Your latest single, “crazy,” explores the emotions of falling in love and the fear of rejection. What was the creative process like behind this song, and what message do you hope listeners take away from it?
“crazy” definitely speaks to a place that a lot of people (myself very much included) have found themselves in. When you have feelings for someone and want them to know, but you know that there could be a very real possibility that those feelings aren’t mutual. It’s also about the fear of letting somebody “in”. Letting them into your innermost parts, and your deep insecurities about yourself that you have hidden from just about everyone. Part of loving someone is being willing to let these walls down, and sometimes that is just the most terrifying thing about being in a committed relationship. But it’s also the most incredible and fulfilling part when it works out. The creative process behind this song was simply the self-exploration of my feelings around being in love with my now wife. Fearing that once she really knew the parts of myself that I felt most ashamed of, she’d take off on me. Thankfully she didn’t! What I would hope listeners can take away from this song is that sometimes (very often actually), the best experiences in our lives are on the other side of fear and that sometimes doing the things we’re most afraid of, are the best ways to experience what this life has to offer. Obviously, it doesn’t work out every time, but when it does, there’s nothing else quite like it.

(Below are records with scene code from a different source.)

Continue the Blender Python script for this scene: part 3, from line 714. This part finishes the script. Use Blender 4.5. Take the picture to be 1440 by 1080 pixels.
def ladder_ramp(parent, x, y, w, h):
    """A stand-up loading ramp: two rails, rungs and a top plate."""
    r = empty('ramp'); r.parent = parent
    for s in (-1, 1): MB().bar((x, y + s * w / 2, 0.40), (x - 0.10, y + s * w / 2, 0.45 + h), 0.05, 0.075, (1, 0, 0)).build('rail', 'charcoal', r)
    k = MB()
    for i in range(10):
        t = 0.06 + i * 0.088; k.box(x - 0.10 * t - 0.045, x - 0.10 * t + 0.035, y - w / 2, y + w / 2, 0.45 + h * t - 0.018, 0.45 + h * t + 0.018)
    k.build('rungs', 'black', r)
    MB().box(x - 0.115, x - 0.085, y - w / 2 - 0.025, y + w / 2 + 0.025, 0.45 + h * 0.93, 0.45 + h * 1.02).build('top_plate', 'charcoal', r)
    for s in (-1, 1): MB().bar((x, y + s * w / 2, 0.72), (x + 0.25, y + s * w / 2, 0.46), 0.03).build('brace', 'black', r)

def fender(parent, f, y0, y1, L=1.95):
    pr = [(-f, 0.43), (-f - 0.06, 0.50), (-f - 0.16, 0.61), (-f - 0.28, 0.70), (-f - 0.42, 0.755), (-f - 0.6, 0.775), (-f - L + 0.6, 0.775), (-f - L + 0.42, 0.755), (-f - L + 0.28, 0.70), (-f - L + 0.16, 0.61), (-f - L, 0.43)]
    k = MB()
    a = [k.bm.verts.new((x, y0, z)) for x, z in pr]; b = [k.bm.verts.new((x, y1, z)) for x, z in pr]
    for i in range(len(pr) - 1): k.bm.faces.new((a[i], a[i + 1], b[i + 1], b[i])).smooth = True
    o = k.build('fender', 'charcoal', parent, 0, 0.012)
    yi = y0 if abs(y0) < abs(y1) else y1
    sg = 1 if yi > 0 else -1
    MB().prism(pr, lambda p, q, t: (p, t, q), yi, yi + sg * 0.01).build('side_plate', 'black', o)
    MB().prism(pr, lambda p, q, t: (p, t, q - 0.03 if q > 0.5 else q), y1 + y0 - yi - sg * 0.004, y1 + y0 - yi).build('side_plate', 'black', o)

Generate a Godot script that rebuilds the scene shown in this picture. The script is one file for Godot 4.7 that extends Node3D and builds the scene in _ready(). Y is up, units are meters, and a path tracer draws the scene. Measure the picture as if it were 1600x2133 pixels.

Your sound has drawn comparisons to artists like John Mayer, Dermot Kennedy, and Ed Sheeran. How do you navigate maintaining your unique style while also embracing these comparisons?
I feel like my music has been often compared to these 3 artists in particular, but also never so concretely that I felt there was nothing original there. I personally can hear elements of these 3 artists in a lot of my songs, but I’ve never felt I was at risk of ripping any of them off. I also am heavily influenced by R&B music, and there has also been a huge overarching R&B theme to a lot of my songs as well, in terms of melodies and chord structure. My sound is very much just influenced by whatever and whoever I’m listening to at the time. Sometimes I’ll hear a Latin song I really love, and then my very next song is heavily inspired by Latin music. It’s all just whatever I’m into at the time, but these 3 artists (and a few others) are who I kind of ground myself to when I’m getting too carried away with my genre exploration.
Looking ahead, what are your goals and aspirations for your music career? Are there any upcoming projects or collaborations that you’re excited about sharing with your fans?
My main goal right now is to get to the point where we can live off of my passive income (royalties, etc.), and I can have more financial freedom to focus on other music projects & endeavors that I am passionate about. For example, right now, it doesn’t make the most financial sense for me to go on tour because I can’t justify the potential loss of income that touring often can lead to. But if I were more confident in my passive income keeping my baseline covered, I’d feel like I could more confidently take that risk and plan a tour. I essentially just want more flexibility and freedom in the things I spend my day-to-day focusing on, rather than being at the mercy of whatever brings income in at that specific time.